Scene script records
[start]

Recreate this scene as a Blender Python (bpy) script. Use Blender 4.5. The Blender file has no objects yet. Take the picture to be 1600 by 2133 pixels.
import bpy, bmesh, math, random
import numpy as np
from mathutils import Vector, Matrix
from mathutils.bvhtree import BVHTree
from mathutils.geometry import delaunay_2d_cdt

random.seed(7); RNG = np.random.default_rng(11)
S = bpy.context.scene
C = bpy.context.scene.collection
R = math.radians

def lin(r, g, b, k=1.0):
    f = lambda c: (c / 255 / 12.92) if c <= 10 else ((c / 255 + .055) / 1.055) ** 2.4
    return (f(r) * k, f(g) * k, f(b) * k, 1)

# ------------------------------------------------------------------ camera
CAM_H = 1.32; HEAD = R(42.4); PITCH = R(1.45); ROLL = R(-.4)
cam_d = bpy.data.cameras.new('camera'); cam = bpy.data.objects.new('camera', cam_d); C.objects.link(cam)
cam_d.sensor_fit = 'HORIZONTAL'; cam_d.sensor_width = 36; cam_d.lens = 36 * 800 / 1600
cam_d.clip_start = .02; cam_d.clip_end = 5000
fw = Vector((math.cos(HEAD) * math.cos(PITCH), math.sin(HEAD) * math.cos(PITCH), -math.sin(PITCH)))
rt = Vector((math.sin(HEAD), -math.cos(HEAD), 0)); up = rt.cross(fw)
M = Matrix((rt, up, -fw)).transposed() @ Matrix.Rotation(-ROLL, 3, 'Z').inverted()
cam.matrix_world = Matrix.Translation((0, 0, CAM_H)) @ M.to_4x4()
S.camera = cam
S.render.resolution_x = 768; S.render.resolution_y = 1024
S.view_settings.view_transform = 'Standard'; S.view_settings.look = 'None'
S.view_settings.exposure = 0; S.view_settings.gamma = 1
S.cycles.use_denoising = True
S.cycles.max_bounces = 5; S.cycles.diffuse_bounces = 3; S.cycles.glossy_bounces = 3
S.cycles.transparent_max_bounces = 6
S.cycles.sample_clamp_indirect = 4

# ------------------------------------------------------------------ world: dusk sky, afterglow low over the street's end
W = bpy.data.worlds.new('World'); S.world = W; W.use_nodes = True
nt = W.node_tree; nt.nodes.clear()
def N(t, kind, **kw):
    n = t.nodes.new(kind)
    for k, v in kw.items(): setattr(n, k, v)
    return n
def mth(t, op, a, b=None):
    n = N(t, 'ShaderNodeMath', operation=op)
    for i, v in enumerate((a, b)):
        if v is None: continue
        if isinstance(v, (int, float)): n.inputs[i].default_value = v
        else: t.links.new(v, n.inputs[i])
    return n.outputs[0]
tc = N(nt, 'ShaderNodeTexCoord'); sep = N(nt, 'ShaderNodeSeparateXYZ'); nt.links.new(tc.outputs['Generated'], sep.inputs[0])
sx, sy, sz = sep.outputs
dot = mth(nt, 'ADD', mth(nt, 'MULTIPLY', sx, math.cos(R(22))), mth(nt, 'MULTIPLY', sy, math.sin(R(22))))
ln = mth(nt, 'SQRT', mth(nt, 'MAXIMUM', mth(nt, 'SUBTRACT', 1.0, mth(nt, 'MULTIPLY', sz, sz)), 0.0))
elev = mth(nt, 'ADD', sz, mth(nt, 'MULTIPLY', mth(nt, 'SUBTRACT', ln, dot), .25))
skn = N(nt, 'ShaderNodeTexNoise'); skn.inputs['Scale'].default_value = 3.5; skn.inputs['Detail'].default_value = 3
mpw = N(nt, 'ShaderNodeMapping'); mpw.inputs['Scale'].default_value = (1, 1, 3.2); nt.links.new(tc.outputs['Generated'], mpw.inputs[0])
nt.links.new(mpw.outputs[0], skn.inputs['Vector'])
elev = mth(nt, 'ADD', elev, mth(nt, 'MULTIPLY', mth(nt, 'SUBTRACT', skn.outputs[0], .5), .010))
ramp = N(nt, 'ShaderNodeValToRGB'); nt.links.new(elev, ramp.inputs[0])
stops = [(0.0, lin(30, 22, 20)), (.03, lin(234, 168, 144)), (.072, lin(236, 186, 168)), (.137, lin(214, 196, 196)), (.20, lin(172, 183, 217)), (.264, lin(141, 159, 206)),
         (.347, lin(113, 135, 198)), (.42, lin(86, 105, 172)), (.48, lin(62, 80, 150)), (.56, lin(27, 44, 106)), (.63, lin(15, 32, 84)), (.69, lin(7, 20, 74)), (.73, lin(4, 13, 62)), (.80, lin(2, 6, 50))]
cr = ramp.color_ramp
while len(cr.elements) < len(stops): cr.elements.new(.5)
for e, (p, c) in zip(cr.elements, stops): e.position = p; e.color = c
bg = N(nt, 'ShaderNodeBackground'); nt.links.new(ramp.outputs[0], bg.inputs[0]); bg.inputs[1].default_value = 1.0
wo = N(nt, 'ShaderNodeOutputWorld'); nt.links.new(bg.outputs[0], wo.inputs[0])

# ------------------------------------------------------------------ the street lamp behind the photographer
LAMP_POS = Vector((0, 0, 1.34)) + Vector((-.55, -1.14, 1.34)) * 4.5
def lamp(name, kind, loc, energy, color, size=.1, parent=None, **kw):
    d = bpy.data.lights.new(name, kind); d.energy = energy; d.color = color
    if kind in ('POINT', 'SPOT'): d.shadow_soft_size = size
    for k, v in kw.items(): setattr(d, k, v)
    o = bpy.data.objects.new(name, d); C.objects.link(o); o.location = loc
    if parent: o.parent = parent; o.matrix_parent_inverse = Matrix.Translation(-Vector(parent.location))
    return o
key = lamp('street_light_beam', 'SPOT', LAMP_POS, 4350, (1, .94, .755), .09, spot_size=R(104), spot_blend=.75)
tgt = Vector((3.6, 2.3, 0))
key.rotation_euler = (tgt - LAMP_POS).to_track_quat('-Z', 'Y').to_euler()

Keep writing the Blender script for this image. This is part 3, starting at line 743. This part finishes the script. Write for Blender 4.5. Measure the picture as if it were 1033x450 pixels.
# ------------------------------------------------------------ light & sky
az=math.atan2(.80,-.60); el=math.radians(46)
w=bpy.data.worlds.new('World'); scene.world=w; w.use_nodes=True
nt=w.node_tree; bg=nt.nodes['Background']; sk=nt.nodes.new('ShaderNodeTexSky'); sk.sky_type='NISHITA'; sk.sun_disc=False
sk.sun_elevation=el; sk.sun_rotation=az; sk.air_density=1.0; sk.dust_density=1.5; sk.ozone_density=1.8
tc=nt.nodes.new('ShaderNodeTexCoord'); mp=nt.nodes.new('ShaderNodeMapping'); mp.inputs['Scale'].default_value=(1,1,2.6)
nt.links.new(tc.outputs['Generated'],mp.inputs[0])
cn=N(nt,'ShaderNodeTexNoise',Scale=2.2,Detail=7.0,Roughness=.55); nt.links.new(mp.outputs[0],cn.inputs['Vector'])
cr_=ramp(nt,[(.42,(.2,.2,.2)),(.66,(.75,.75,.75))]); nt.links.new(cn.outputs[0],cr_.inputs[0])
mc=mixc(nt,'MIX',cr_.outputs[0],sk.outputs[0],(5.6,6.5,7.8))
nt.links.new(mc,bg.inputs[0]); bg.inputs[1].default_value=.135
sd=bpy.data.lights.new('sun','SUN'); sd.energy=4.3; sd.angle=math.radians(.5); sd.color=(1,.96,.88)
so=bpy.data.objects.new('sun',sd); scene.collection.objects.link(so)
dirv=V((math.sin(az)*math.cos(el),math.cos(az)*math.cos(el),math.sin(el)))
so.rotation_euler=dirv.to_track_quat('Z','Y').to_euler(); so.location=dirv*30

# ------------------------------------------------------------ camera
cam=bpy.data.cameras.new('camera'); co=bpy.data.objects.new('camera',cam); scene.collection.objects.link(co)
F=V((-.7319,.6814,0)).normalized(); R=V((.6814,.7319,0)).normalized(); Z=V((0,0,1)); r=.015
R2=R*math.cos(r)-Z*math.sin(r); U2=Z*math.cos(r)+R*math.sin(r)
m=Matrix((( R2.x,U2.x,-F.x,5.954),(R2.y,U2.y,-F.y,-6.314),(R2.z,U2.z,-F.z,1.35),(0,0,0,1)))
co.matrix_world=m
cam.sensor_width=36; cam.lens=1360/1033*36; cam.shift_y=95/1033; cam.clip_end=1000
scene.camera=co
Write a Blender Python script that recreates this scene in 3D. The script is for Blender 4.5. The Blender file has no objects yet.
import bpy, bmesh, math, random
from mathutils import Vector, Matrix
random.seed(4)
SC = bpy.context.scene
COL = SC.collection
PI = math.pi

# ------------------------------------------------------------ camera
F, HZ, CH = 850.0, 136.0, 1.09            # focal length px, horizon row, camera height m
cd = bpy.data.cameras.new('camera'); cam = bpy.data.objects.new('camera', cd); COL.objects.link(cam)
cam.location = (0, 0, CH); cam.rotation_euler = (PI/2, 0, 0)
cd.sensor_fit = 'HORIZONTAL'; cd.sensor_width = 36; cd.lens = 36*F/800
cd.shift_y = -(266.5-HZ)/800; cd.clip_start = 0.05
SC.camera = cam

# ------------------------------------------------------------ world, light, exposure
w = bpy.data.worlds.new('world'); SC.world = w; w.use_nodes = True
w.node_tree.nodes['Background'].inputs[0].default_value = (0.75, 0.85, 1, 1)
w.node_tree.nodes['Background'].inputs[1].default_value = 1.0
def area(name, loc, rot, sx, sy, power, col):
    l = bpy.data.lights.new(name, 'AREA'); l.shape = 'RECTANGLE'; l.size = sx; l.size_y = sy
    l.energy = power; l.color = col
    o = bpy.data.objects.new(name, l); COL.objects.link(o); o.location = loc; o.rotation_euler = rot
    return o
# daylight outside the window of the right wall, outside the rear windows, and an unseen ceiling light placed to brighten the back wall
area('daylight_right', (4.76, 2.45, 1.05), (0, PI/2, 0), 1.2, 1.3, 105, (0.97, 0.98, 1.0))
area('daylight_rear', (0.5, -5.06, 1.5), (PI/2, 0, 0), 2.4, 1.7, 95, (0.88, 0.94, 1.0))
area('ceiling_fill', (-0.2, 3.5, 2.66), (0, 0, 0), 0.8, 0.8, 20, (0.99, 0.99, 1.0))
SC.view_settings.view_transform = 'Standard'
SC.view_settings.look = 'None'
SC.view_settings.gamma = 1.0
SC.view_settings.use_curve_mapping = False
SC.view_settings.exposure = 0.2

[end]

> [What is expected]
Which lines hold the word "this"? Show each one.

> [Exercise result]
Recreate this scene as a Blender Python (bpy) script. Use Blender 4.5. The Blender file has no objects yet. Take the picture to be 1600 by 2133 pixels.
Keep writing the Blender script for this image. This is part 3, starting at line 743. This part finishes the script. Write for Blender 4.5. Measure the picture as if it were 1033x450 pixels.
Write a Blender Python script that recreates this scene in 3D. The script is for Blender 4.5. The Blender file has no objects yet.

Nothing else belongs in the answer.